My engagement with politics, and that of a lot of people of my generation, is satire. Whether it was Have I Got News for You, The News Quiz, Brasseye, early Mock the Week and later, The Thick of It and Stewart Lee. Unlike the political geekery of most mainstream news coverage, comedy appealed to me because, despite often being created by those who were themselves part of the establishment, it seemed to me to embody a healthy disrespect for authority. As a girl in a rural area on free school meals with a single mum and a disabled brother, a big rude “fuck them all” was the only political message that appealed to me. And maybe it still does, hence the ballot spoiling temptation.

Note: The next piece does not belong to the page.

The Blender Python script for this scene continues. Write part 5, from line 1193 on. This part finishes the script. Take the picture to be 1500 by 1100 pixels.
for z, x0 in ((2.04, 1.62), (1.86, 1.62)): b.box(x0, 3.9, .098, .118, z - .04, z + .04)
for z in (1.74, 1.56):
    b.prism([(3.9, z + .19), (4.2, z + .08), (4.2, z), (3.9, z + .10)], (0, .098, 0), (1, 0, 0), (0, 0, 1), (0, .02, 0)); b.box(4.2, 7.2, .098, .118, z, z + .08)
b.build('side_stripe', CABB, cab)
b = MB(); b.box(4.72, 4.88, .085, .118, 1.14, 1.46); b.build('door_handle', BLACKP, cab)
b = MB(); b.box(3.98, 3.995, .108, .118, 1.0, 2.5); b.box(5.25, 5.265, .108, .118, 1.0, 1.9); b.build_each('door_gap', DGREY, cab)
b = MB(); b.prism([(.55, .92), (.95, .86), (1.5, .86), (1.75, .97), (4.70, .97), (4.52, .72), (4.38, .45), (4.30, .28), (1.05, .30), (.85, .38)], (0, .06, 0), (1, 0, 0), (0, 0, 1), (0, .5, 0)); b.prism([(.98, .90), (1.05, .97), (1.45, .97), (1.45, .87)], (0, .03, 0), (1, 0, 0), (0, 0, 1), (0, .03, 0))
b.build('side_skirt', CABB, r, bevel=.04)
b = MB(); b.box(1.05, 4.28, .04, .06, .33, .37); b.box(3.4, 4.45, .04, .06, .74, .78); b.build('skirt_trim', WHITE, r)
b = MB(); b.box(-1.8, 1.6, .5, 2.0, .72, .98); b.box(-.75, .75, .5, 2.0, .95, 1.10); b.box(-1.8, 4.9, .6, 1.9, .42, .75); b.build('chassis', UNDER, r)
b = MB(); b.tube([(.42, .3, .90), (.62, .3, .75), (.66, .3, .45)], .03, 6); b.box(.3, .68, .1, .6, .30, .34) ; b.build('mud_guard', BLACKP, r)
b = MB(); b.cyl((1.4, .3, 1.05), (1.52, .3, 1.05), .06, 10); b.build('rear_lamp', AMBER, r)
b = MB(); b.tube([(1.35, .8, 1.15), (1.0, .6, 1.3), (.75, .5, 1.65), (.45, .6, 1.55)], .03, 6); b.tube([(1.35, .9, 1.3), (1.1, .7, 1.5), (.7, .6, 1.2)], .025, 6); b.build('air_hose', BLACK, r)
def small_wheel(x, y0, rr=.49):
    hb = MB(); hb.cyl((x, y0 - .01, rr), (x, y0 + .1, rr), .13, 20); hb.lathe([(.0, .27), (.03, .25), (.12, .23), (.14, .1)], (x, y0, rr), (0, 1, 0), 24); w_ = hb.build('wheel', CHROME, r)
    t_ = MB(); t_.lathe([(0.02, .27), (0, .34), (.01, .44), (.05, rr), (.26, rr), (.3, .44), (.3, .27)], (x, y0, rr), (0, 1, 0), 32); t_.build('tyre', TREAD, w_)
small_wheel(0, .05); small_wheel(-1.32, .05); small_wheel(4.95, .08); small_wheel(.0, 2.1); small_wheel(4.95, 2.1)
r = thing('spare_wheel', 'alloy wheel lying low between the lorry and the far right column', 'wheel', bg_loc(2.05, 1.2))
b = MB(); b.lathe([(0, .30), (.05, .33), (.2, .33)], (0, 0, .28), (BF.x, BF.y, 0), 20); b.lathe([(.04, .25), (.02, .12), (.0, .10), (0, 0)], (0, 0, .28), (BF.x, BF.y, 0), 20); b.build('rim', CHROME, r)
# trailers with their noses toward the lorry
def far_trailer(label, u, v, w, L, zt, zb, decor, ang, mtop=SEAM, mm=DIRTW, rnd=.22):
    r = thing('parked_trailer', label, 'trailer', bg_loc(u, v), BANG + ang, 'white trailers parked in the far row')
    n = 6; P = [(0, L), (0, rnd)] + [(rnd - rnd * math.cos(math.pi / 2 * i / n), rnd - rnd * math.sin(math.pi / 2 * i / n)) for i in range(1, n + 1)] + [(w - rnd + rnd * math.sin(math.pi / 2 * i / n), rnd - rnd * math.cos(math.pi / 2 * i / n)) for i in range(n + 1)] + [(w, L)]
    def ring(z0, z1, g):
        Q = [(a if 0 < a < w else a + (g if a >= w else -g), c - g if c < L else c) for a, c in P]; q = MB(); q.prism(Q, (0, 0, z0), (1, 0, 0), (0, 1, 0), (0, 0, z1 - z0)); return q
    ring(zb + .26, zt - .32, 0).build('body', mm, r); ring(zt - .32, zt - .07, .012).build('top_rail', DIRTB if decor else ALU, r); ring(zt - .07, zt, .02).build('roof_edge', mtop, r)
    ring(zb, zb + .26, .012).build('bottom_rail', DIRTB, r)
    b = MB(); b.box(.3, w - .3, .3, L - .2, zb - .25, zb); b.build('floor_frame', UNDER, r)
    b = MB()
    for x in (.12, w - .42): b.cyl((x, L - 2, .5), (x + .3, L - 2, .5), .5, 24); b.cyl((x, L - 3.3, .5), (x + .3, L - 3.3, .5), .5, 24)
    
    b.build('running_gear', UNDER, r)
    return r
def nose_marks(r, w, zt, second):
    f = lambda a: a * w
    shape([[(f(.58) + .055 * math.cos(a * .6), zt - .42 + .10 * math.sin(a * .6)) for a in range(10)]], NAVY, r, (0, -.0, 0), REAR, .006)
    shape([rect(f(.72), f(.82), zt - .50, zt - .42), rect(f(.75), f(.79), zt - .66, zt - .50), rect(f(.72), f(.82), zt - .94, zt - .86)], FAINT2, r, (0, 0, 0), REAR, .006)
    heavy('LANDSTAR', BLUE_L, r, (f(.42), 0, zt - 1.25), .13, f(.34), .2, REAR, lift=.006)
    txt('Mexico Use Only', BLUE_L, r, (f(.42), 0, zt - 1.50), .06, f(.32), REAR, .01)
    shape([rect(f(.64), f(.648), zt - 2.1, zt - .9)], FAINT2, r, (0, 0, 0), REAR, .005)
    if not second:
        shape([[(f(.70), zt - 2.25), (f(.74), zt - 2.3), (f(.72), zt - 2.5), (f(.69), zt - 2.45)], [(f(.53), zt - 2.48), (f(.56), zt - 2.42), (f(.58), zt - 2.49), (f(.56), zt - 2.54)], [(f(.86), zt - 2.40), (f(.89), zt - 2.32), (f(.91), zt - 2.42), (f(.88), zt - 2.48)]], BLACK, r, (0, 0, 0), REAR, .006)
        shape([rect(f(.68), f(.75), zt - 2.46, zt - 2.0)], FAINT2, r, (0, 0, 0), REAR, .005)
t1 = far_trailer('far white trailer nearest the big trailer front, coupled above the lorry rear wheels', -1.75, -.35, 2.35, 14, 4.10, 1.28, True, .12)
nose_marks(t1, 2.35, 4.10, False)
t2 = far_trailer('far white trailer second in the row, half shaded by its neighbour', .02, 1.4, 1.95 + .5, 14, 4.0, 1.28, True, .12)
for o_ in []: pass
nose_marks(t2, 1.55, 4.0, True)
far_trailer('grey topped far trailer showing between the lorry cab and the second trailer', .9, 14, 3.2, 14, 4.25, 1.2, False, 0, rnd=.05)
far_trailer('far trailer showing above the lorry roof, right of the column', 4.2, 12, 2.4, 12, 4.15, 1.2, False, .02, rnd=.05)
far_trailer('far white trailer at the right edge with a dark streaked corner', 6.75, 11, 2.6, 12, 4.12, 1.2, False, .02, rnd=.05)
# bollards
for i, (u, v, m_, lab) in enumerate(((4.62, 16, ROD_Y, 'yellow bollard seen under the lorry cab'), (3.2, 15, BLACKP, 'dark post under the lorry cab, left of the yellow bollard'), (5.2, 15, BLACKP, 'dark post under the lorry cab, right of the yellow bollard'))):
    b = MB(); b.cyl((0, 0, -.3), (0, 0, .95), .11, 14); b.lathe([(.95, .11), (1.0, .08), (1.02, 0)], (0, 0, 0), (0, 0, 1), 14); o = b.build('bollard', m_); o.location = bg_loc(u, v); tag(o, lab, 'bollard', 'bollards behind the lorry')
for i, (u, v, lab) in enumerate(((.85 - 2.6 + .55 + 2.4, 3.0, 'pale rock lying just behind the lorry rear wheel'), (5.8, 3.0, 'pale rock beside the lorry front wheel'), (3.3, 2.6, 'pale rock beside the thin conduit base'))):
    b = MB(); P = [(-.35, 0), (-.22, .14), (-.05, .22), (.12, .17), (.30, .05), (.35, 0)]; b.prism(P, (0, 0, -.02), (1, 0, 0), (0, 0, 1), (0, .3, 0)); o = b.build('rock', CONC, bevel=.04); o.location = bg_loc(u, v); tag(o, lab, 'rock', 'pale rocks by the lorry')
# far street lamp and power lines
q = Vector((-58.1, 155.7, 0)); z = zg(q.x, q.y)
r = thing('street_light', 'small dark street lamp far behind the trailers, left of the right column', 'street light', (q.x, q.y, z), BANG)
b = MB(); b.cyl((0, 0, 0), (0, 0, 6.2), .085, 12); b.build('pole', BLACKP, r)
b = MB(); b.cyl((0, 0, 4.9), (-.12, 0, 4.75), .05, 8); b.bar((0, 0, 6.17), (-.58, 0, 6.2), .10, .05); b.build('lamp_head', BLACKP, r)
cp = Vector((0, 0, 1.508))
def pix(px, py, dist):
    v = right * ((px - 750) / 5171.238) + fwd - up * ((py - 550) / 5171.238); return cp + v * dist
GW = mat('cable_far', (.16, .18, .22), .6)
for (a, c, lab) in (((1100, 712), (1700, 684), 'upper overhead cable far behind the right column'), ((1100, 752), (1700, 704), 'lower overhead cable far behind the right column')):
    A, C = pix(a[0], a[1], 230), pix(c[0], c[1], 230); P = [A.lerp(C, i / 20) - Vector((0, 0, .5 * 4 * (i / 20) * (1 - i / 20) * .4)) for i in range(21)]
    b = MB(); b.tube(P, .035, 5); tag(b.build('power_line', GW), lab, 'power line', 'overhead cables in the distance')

A London Review of Books piece from 2013 argues that cynical anti-establishment satire can breed a kind of political inaction, citing one of Boris Johnson’s appearances on Have I Got News For You as an example. Comedy, it argues, can have a deadening effect. It defuses difficult questions, to the point where we’re in danger as a nation of “sinking sniggering into the sea”. The problem is that politicians often refuse to answer difficult questions altogether. What’s left, except mockery?

The internet has shown young people a new way of doing politics – one that’s heavily tinged with irreverence, and news organisations are yet to keep up. Disillusionment with the pale, male and stale is palpable, and it’s not just the politicians, but the journalists too. I have never felt as though my voice as a young female writer mattered less than I have during this general election.

When I told a colleague that I was thinking about ballot spoiling, he seemed surprised. “You’ve always struck me as quite political,” he said. “That’s why,” I said.

Too political for politicians? Perhaps, but when I started to unpick my desire to spoil further it was a frustrated desire for democracy that I hit upon. Not only is first past the post undemocratic, but it necessitates the kind of nose peg voting that to me, takes all the passion and belief out of politics. I am in a safe labour seat, so my vote or lack of it makes no difference (talk about another passion killer) I would like to see the Tories out, but a Labour committed to further austerity is never going to appeal to me, even when they let me eat their free canapés. The Greens, meanwhile, are engaging in fantasy politics.

And either way, a middle-aged white man with a PPE degree will be prime minister. That’s the choice that I’ve been given. What else can I do, as a young feminist and a progressive with a belief in the preciousness of the welfare state, except spoil?